The matchup against a ranked Deamon Deacon team was just one part of the Colonials’ challenging out-of-conference schedule, which will get tougher when they play the ACC’s Virginia Tech Sunday in Blacksburg, Va.

The objective of these games, according to Vogel, isn’t so much to go out and win every one but rather to use them to prepare the team for the rigors of the Atlantic 10, where the Colonials have a combined 16-30-5 record since the last time they made the conference tournament in 2002.

“We switched our schedule around and put on some major powers because we want our kids to be stretched, and we really want to compete at a national level,” Vogel said. “We’re not focusing on wins and losses per se; we’re focusing on how we’re playing. That focus will start to shift as we near the A-10s because we (also) want to learn how to win.”

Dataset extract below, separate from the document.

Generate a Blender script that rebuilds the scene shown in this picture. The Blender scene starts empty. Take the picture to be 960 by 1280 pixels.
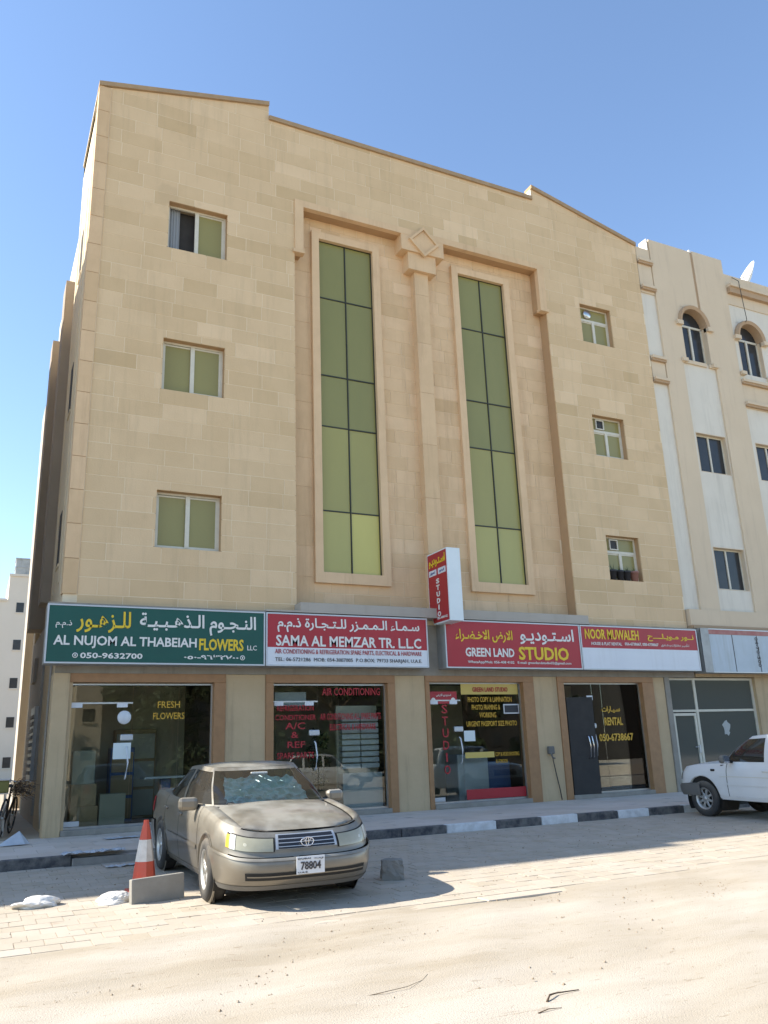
import bpy, bmesh, math, random
from mathutils import Vector, Matrix
random.seed(7)
S = bpy.context.scene
COL = S.collection
R = math.radians

# ------------------------------------------------------------------ camera, sky, sun, exposure
cam = bpy.data.cameras.new('camera')
cam.sensor_fit = 'VERTICAL'; cam.sensor_height = 36; cam.lens = 1030.63 / 1280 * 36
cam.clip_start = .05; cam.clip_end = 3000
co = bpy.data.objects.new('camera', cam); COL.objects.link(co)
YAW, PITCH, ROLL = .461705, .282196, -.0366438
f = Vector((math.sin(YAW) * math.cos(PITCH), math.cos(YAW) * math.cos(PITCH), math.sin(PITCH)))
r = Vector((math.cos(YAW), -math.sin(YAW), 0)); u = r.cross(f)
r2 = math.cos(ROLL) * r + math.sin(ROLL) * u; u2 = -math.sin(ROLL) * r + math.cos(ROLL) * u
co.matrix_world = Matrix(((r2.x, u2.x, -f.x, -1.39503), (r2.y, u2.y, -f.y, -16.99542), (r2.z, u2.z, -f.z, 1.28653), (0, 0, 0, 1)))
S.camera = co
SUN = Vector((-1.2, .45, 1)).normalized()
sun = bpy.data.lights.new('sun', 'SUN'); sun.energy = 4.3; sun.angle = R(.5); sun.color = (1, .93, .82)
so = bpy.data.objects.new('sun', sun); COL.objects.link(so)
so.rotation_euler = SUN.to_track_quat('Z', 'Y').to_euler(); so.location = (-20, 10, 40)
w = bpy.data.worlds.new('World'); S.world = w; w.use_nodes = True
nt = w.node_tree; sky = nt.nodes.new('ShaderNodeTexSky'); sky.sky_type = 'NISHITA'; sky.sun_disc = False
sky.sun_elevation = math.asin(SUN.z); sky.sun_rotation = math.atan2(SUN.x, SUN.y)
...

And at a national level, winning is all about speed, Vogel said. The head coach’s training sessions since the start of the season have been focused almost entirely on increasing the GW’s quickness of play, forcing her players to play, as she puts it, “as effective and efficient of a game as possible.”

Also high on the coach’s agenda is getting the team to play with consistency through any given game. As opposed to the “half-good, half-bad” pattern that derailed the team’s efforts against Rutgers, Vogel hopes to get her squad playing well all game, every game.

Take care of those things, and the wins will come, she said. In fact, one already has.

“Those are areas that I think we’ve improved upon,” Vogel said. “That Bryant game was great for us because we found a way to win … even though it took us all the way until the 90th minute to do so.”